GALLERY: RECENT AL CY YOUNG AWARD WINNERS

"To win the award over a former teammate and somebody who ... was a veteran and I looked up to in the early days of my career, it was pretty cool," said Porcello, who won on the strength of his 18-2 edge in second-place votes.

Verlander, seeking to become the sixth pitcher ever with multiple Cy Youngs and an MVP, had a 14-8 advantage in first-place votes but was inexplicably left out of two ballots. The Cleveland Indians’ Corey Kluber came in third with 98 points.

Scherzer’s victory further validated his thinking two years ago when he rejected the Tigers’ $144 million extension, not only gambling he could get a bigger offer but also arguing he was still improving.

In his second season with the Nationals, who signed him to a seven-year, $210 million deal in January 2015, Scherzer went 20-7 with a 2.96 ERA and 284 strikeouts. He led the NL in two of the three Triple Crown categories, lagging only in ERA (eighth). He also pitched a league-high 228⅓ innings while registering the NL’s lowest WHIP (walks and hits per inning) at 0.97 and holding batters to a .199 average.

Scherzer had his signature moment on May 11 when he tied a major-league record by striking out 20 batters in a game.

His overall numbers this year were comparable to or a shade better than in his Cy Young season of 2013, when Scherzer went 21-3 with a 2.90 ERA but with fewer innings pitched (214⅓) and strikeouts (240).

"I know I have things in my game I would like to get better, but to win this award, there’s so much history into it, so much meaning into it," Scherzer said. "I appreciate that the writers chose me over Lester and Hendricks, because they both had phenomenal years."

So did Porcello, 27, and somewhat unexpectedly.
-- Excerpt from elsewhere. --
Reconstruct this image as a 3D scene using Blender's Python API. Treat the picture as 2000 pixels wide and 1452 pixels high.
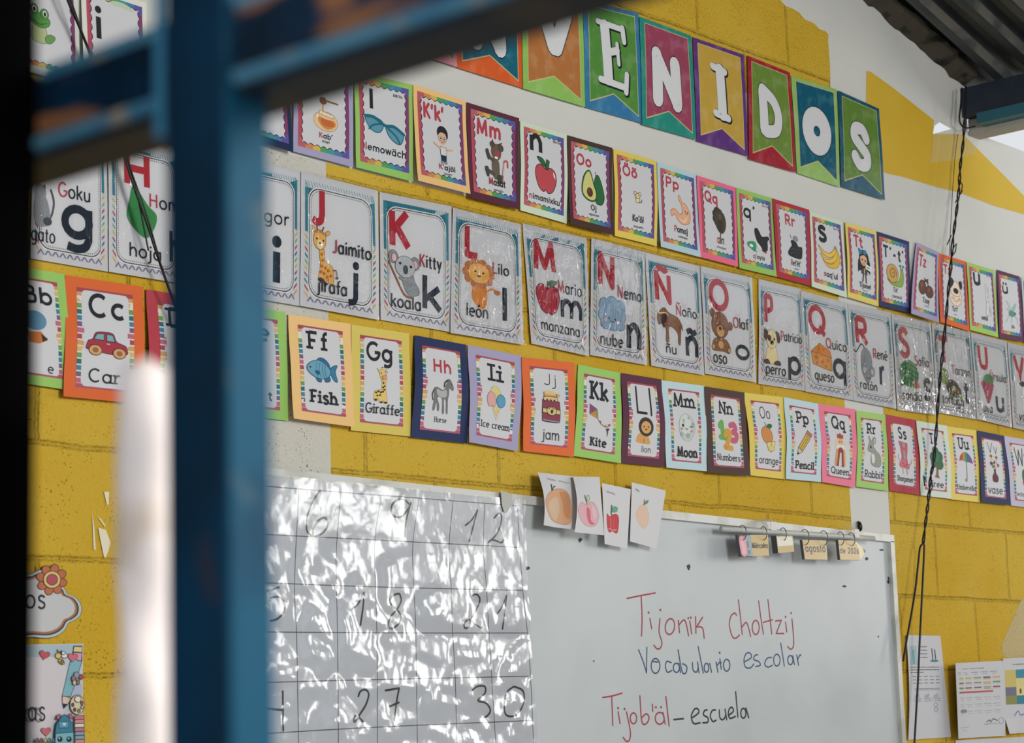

The sinkerballer endured a difficult first season in Boston in 2015 after being acquired in an offseason trade, going 9-15 with a 4.92 ERA. But he worked on his mechanics to improve his consistency and returned as a more effective pitcher, going 22-4 with a 3.15 ERA.
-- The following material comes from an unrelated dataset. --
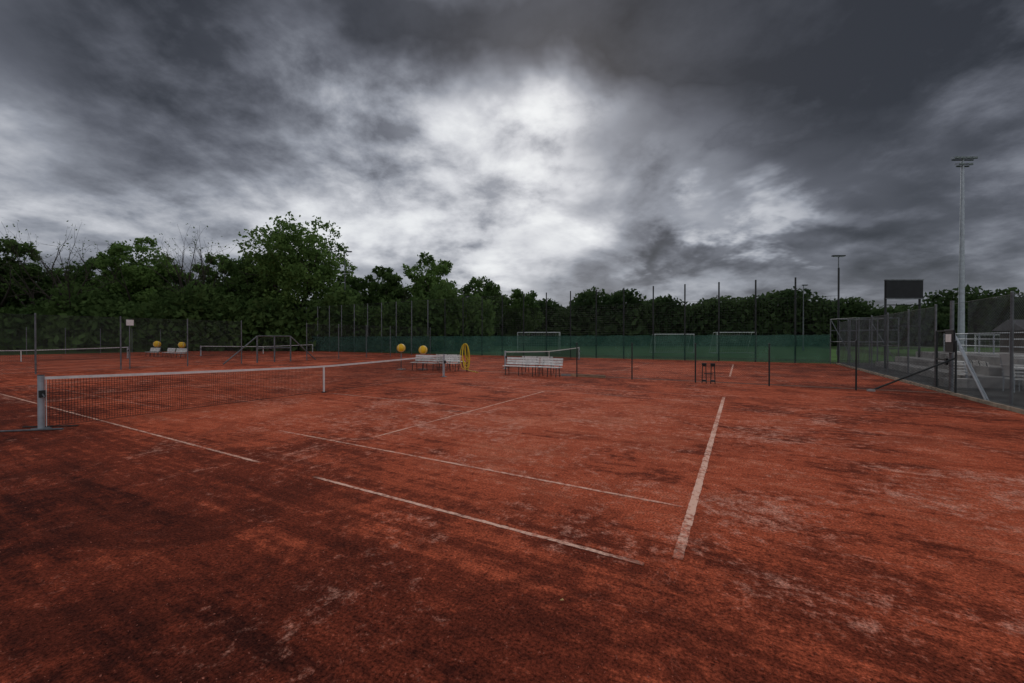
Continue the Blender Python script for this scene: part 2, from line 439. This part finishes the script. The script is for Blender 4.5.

That was the highest number of victories in the majors since 2011. Porcello’s 5.91 strikeout-to-walk ratio led the league, and he finished right behind Verlander in WHIP at 1.01 while setting career bests in wins, ERA, innings pitched (223), strikeouts (189) and starts (33). Porcello completed at least six innings in 30 of those starts and allowed three earned runs or less 27 times.

'I don’t think I like to admit how difficult it was playing in Boston the first year," Porcello said. "The pressure I was putting on myself — and obviously there’s pressure playing in a city like that — it’s something that I almost couldn’t get out of my own way.

"That offseason I was able to kind of regroup mentally, refocus and take things the way I wanted to, and take them slow. Started with my foundation, my delivery, getting back to doing the basics and doing simple better. It worked."